I guess it is easier to use a new name (Microservices) rather than say that this is what SOA actually meant
— Arnon Rotem-Gal-Oz (@arnonrgo) March 16, 2014
I guess it may be even easier to say what SOA actually meant. Or, at least - what I believe it had in its heart. In this post I am going to try to see how can we define SOA the way that:
- captures its spirit
- does not have elements that damaged the whole idea (WS-*, ESB, etc.)
- goes even further and does not include anything that overly-limit SOA application
In essence, we are looking for a lean SOA definition (to make sure, it is not “lean SOA”, but “lean definition”).
Here is the SOA definition from one of my favorite books on the subject, SOA Patterns by (the same) Arnon Rotem-Gal-Oz:
Service-oriented architecture (SOA) is an architectural style for building systems based on interactions of loosely coupled coarse-grained, and autonomous components called services. Each service exposes processes and behavior through contracts, which are composed of messages at discoverable addresses called endpoints. A service’s behavior is governed by policies that are external to the service itself. The contracts and messages are used by external components called service consumers.
Pretty close to this is description from “SOA in the Real World”
With a Service Oriented Architecture the application’s functionality is exposed through a collection of services. These services are independent and encapsulate both the business logic and its associated data. The services are interconnected via messages with a schema defining their format; a contract defining their interchanges and a policy defining how they should be exchanged.

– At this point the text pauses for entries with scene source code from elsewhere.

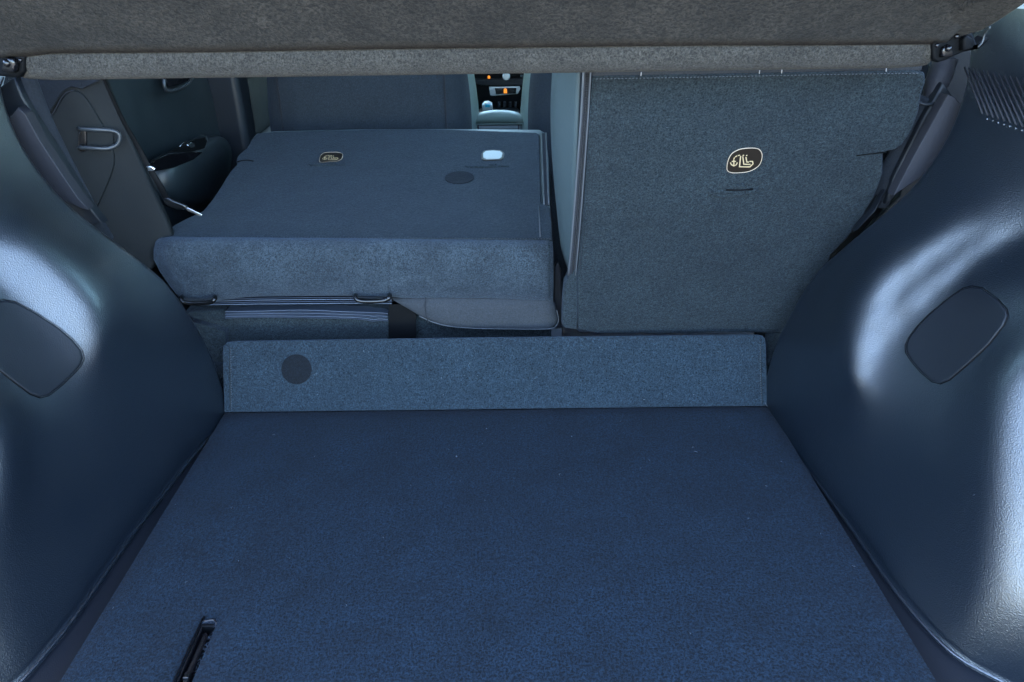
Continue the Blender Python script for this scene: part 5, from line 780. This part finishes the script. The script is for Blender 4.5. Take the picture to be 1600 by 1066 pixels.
def puckers(fr_, cx, cy, sc, parent, ysq=1.0):
    for L in ([(-48, 10), (-38, 6), (-20, 6.5), (0, 6), (18, 5), (26, 2)], [(-50, 2), (-44, 6), (-32, 12), (-10, 10), (6, 8)], [(-8, -4), (-2, -3), (4, -6)]):
        tube('pucker', [fr_.at(cx+x*sc, cy+y*sc*ysq, (.0042 if ysq == 1 else .0004)) for x, y in L], (.0032 if ysq == 1 else .0016), M_SEATC, parent, seg=6, smoothpath=4)
    tube('slit', [fr_.at(cx+x*sc, cy+y*sc*ysq, (.0044 if ysq == 1 else .0004)) for x, y in [(-24, 3), (-10, 3.4), (6, 3.0), (18, 1.5)]], (.0016 if ysq == 1 else .0007), M_MATBLK, parent, seg=6)
puckers(RF, 1158, 294, 1, RS)
# printed tag: anchor and child seat symbol
def ribbon(name, fr_, polys, wd, off, mat, parent, th=.0004):
    V = []; Fc = []
    for L in polys:
        P = [fr_[0] + fr_[1]*x + fr_[2]*y + fr_[3]*off for x, y in L]
        for a, b in zip(P, P[1:]):
            t = (b-a); ln = t.length
            if ln < 1e-7: continue
            t /= ln; s_ = fr_[3].cross(t)*wd/2; e = t*wd*.35; k = len(V)
            for q in (a-e-s_, b+e-s_, b+e+s_, a-e+s_): V.append(q)
            for q in (a-e-s_, b+e-s_, b+e+s_, a-e+s_): V.append(q-fr_[3]*th)
            Fc += [(k, k+1, k+2, k+3)]+[(k+i, k+4+i, k+4+(i+1) % 4, k+(i+1) % 4) for i in range(4)]
    return mesh(name, V, Fc, mat, parent, smooth=False)
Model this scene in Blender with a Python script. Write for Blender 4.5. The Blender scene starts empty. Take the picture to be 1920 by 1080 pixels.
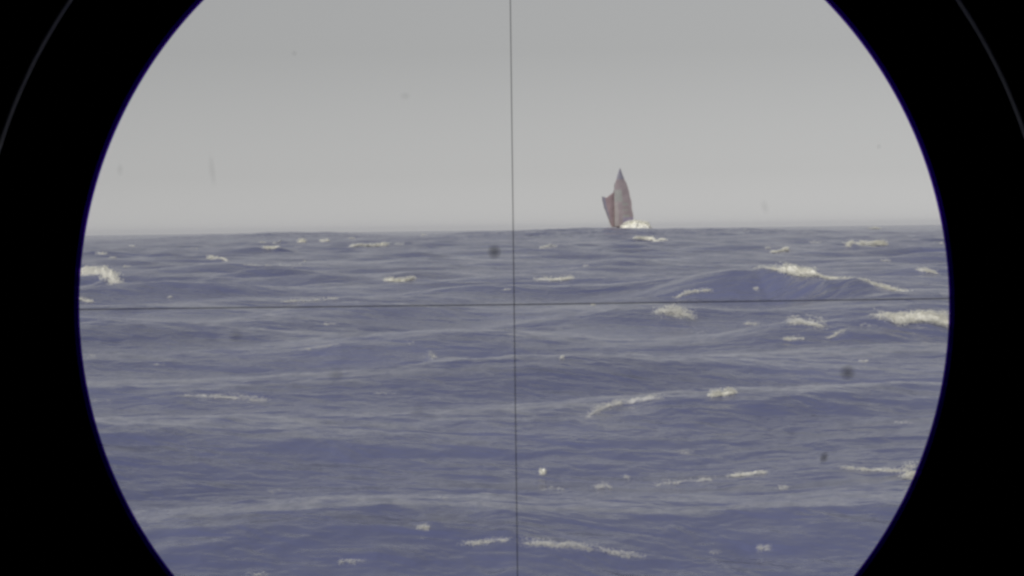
import bpy, math
import numpy as np
from mathutils import Matrix, Vector

scene = bpy.context.scene
COL = scene.collection

# ------------------------------------------------------------------ camera
FPX = 4500.0                      # focal length in photo pixels (1920 wide)
CAM_H = 2.6                       # eye height above mean sea level, metres
PITCH = math.atan(109.0 / FPX)
ROLL = math.radians(0.72)
F_ = np.array([0.0, math.cos(PITCH), -math.sin(PITCH)])
R0 = np.array([1.0, 0.0, 0.0])
U0 = np.array([0.0, math.sin(PITCH), math.cos(PITCH)])
U_ = math.cos(ROLL) * U0 + math.sin(ROLL) * R0
R_ = math.cos(ROLL) * R0 - math.sin(ROLL) * U0
EYE = np.array([0.0, 0.0, CAM_H])
cam = bpy.data.cameras.new('camera')
cam_o = bpy.data.objects.new('camera', cam)
COL.objects.link(cam_o)
cam_o.matrix_world = Matrix(((R_[0], U_[0], -F_[0], 0), (R_[1], U_[1], -F_[1], 0), (R_[2], U_[2], -F_[2], CAM_H), (0, 0, 0, 1)))
cam.sensor_width = 36.0
cam.lens = 36.0 * FPX / 1920.0
cam.clip_start = 0.01
cam.clip_end = 40000.0
scene.camera = cam_o

# ------------------------------------------------------------------ sky, sun, exposure
SUN_EL, SUN_AZ = 44.0, -146.0      # azimuth in degrees from the view direction, negative = to the left
world = bpy.data.worlds.new('World')
scene.world = world
world.use_nodes = True
nt = world.node_tree
nt.nodes.clear()
wo = nt.nodes.new('ShaderNodeOutputWorld')
bg = nt.nodes.new('ShaderNodeBackground')
hs = nt.nodes.new('ShaderNodeHueSaturation')
sky = nt.nodes.new('ShaderNodeTexSky')
sky.sky_type = 'NISHITA'
sky.sun_disc = False
sky.sun_elevation = math.radians(SUN_EL)
sky.sun_rotation = math.radians(SUN_AZ)
sky.air_density = 1.0
sky.dust_density = 0.12
sky.ozone_density = 1.0
hs.inputs['Saturation'].default_value = 0.05
bg.inputs['Strength'].default_value = 0.051
nt.links.new(sky.outputs[0], hs.inputs['Color'])
nt.links.new(hs.outputs[0], bg.inputs['Color'])
nt.links.new(bg.outputs[0], wo.inputs['Surface'])

sun = bpy.data.lights.new('sun', 'SUN')
sun.energy = 2.7
sun.angle = math.radians(4.0)
sun.color = (1.0, 0.97, 0.91)
sun_o = bpy.data.objects.new('sun', sun)
COL.objects.link(sun_o)
_el, _az = math.radians(SUN_EL), math.radians(SUN_AZ)
sdir = Vector((math.sin(_az) * math.cos(_el), math.cos(_az) * math.cos(_el), math.sin(_el)))
sun_o.rotation_euler = sdir.to_track_quat('Z', 'Y').to_euler()
sun_o.location = sdir * 50

vs = scene.view_settings
vs.view_transform = 'Standard'
vs.look = 'None'
vs.exposure = 0.0
vs.gamma = 1.0
vs.use_curve_mapping = False
cy = scene.cycles
cy.use_denoising = True
cy.max_bounces = 8
cy.volume_bounces = 1
cy.diffuse_bounces = 8
cy.transparent_max_bounces = 64
cy.sample_clamp_indirect = 4.0
cy.pixel_filter_type = 'BLACKMAN_HARRIS'
cy.filter_width = 2.9            # the eyepiece picture is a little soft

# ------------------------------------------------------------------ helpers
def ray(px, py):
    """World direction through a point of the photograph (1920 x 1080), y component 1."""
    d = F_ + R_ * ((px - 960.0) / FPX) + U_ * ((540.0 - py) / FPX)
    return d / d[1]


def material(name, color=(0.5, 0.5, 0.5), rough=0.6, metallic=0.0, spec=0.5):
    m = bpy.data.materials.new(name)
    m.use_nodes = True
    b = m.node_tree.nodes['Principled BSDF']
    b.inputs['Base Color'].default_value = (*color, 1)
    b.inputs['Roughness'].default_value = rough
    b.inputs['Metallic'].default_value = metallic
    b.inputs['Specular IOR Level'].default_value = spec
    return m


def noisy(m, scale, lo, hi, detail=4.0, rough=0.6, stretch=(1, 1, 1)):
    """Vary a material's base colour between lo and hi with noise in object coordinates."""
    t = m.node_tree
    b = t.nodes['Principled BSDF']
    tc = t.nodes.new('ShaderNodeTexCoord')
    mp = t.nodes.new('ShaderNodeMapping')
    mp.inputs['Scale'].default_value = stretch
    n = t.nodes.new('ShaderNodeTexNoise')
    n.inputs['Scale'].default_value = scale
    n.inputs['Detail'].default_value = detail
    n.inputs['Roughness'].default_value = rough
    r = t.nodes.new('ShaderNodeValToRGB')
    r.color_ramp.elements[0].position = 0.32
    r.color_ramp.elements[1].position = 0.68
    r.color_ramp.elements[0].color = (*lo, 1)
    r.color_ramp.elements[1].color = (*hi, 1)
    t.links.new(tc.outputs['Object'], mp.inputs['Vector'])
    t.links.new(mp.outputs['Vector'], n.inputs['Vector'])
    t.links.new(n.outputs['Fac'], r.inputs['Fac'])
    t.links.new(r.outputs['Color'], b.inputs['Base Color'])
    return m


def add(name, verts, faces, mat, parent=None, smooth=True, loc=None, mat_index=None):
    """One mesh object. Verts are in the parent's (or the object's own) coordinates."""
    me = bpy.data.meshes.new(name)
    if isinstance(verts, np.ndarray):
        verts = np.ascontiguousarray(verts, dtype=np.float32)
        faces = np.ascontiguousarray(faces, dtype=np.int32)
        k = faces.shape[1]
        me.vertices.add(len(verts))
        me.vertices.foreach_set('co', verts.ravel())
        me.loops.add(faces.size)
        me.loops.foreach_set('vertex_index', faces.ravel())
        me.polygons.add(len(faces))
        me.polygons.foreach_set('loop_start', np.arange(0, faces.size, k, dtype=np.int32))
        me.polygons.foreach_set('loop_total', np.full(len(faces), k, dtype=np.int32))
        me.update(calc_edges=True)
        me.validate()
    else:
        me.from_pydata([tuple(v) for v in verts], [], [tuple(f) for f in faces])
        me.update()
    for m in (mat if isinstance(mat, (list, tuple)) else [mat]):
        me.materials.append(m)
    me.polygons.foreach_set('use_smooth', np.full(len(me.polygons), smooth, dtype=bool))
    if mat_index is not None:
        me.polygons.foreach_set('material_index', np.asarray(mat_index, dtype=np.int32))
    o = bpy.data.objects.new(name, me)
    COL.objects.link(o)
    if parent is not None:
        o.parent = parent
    if loc is not None:
        o.location = loc
    return o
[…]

Let try to be pragmatic - these definitions already got rid of all “vendory” and “enterprisy” SOA rubbish; but are there any parts that are still optional? And is there anything missing? We want our definition to be flexible enough, to be able to capture all styles that still can be categorized as an SOA.
Key components of these definitions:
Service - loosely coupled, coarse-grained, autonomous, independent components in the first defenition; independent and encapsulate business logic and data in the second. Autonomity and encapsulation of logic and data map very well to the bounded context. Coause-grained - seems to be directly size-prescriptive, we do not want to fall into the same trap as microservices did.

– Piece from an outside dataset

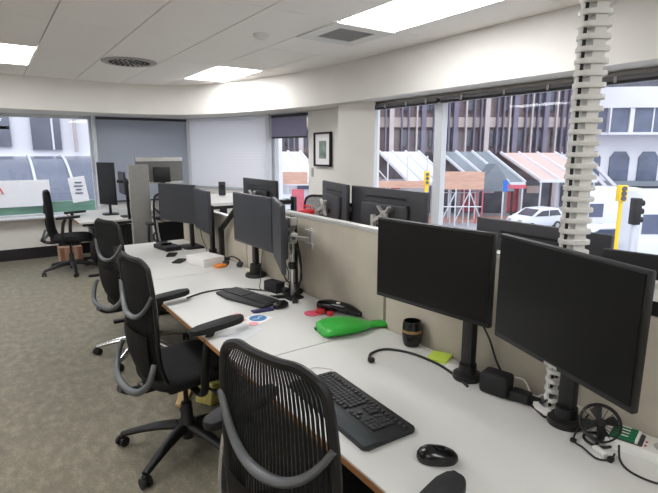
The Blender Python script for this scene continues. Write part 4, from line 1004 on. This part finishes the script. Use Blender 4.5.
q = MB(); q.bar((.02, -.03, .38), (.14, -.03, .33), .05, .02); q.bar((.14, -.03, .33), (.18, -.03, .22), .05, .02); q.bar((-.12, -.03, .2), (.0, -.03, .40), .05, .02); q.build('red_mark', M['red'], t)
t = thing('poster', 'white poster with faint print at the right end of the curved canopy', 'poster', (1.45, 10.93, .58))
q = MB(); q.box((0, 0, .28), (.30, .03, .50), rot=(0, -.12, 0)); q.build('sheet', M['paper'], t)
q = MB()
for k, w in enumerate((.12, .16, .10, .14)): q.box((.0, -.02, .42 - k * .07), (w, .01, .025))
q.build('print', M['canopy'], t)

# ================================================================== LIGHT, CAMERA
w = bpy.data.worlds.new('sky'); bpy.context.scene.world = w; w.use_nodes = True
nt = w.node_tree; bg = nt.nodes['Background']
tc = nt.nodes.new('ShaderNodeTexCoord'); gr = nt.nodes.new('ShaderNodeTexNoise'); gr.inputs['Scale'].default_value = 1.5
rp = nt.nodes.new('ShaderNodeValToRGB'); rp.color_ramp.elements[0].color = (.88, .93, 1, 1); rp.color_ramp.elements[1].color = (.95, .97, 1, 1)
nt.links.new(tc.outputs['Generated'], gr.inputs['Vector']); nt.links.new(gr.outputs['Fac'], rp.inputs[0]); nt.links.new(rp.outputs[0], bg.inputs[0])
bg.inputs[1].default_value = 1.6
sn = bpy.data.lights.new('sun', 'SUN'); sn.energy = 1.0; sn.angle = .6; so = bpy.data.objects.new('sun', sn); C.objects.link(so)
so.rotation_euler = Vector((-.35, -.75, 1.0)).to_track_quat('Z', 'Y').to_euler()

cam = bpy.data.cameras.new('camera'); co = bpy.data.objects.new('camera', cam); C.objects.link(co)
cam.sensor_fit = 'HORIZONTAL'; cam.sensor_width = 36; cam.lens = F / 658 * 36; cam.clip_start = .03; cam.clip_end = 400
co.location = (0, 0, CAMZ)
m3 = Matrix((RT, UP, -FW)).transposed(); co.rotation_euler = m3.to_euler()
sc = bpy.context.scene; sc.camera = co
sc.view_settings.view_transform = 'Standard'; sc.view_settings.look = 'None'; sc.view_settings.gamma = 1; sc.view_settings.use_curve_mapping = False
sc.view_settings.exposure = .30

It also seems that one characteristic is missing. There is nothing about what makes services so flexible and powerful - ability to horizontally scale them.
Contract - scoped differently in these definitions. In the first one it captures messages and endpoints, in the second - definition of interchanges. There is one aspect that in both cases is not included explicitly in the definition, but described outside of it - both assume contract being a software artifact. Having experience with different styles and incarnations of SOA, I’d characterize explicit artifact-based contract as a good, but optional practice. Without artifact - clients should know how to call service and what to expect in return.
Endpoint (only in the first definition, component of a contract). Where to call a service. I’d move it out of definition too - particular frameworks may hide notion of an endpoint from clients completely. Again, clients should be able to reach services - common sense.
Message - both definitions assume that communication happens with the help of messages. Arnon explicitly distinguishes them from RPC. I’ve seen in the past architectures that managed to use RPC without sacrificing any other important qualities.. As we want to give as much freedom as possible in our definition, let drop it too. But we cannot drop them completely, as they cover one of the most important aspects - communication between services. Without communication services are just … services. Defined communication makes them architecture.
Policy - this is a non-functional element of a contract. It can capture aspects like availability, latency, security, etc. The same as with the contract, requiring policies as a software artifact unnecessarily limits application of SOA; without artifact - they are good practices and common sense elements.
If we remove everything that is not required, and add missing element, we can see our new lean definition of [what] SOA [actually meant]:
SOA is an architecture defined in terms of services and their communications. Services are independent, loosely coupled and horizontally scalable software components organized around bounded contexts.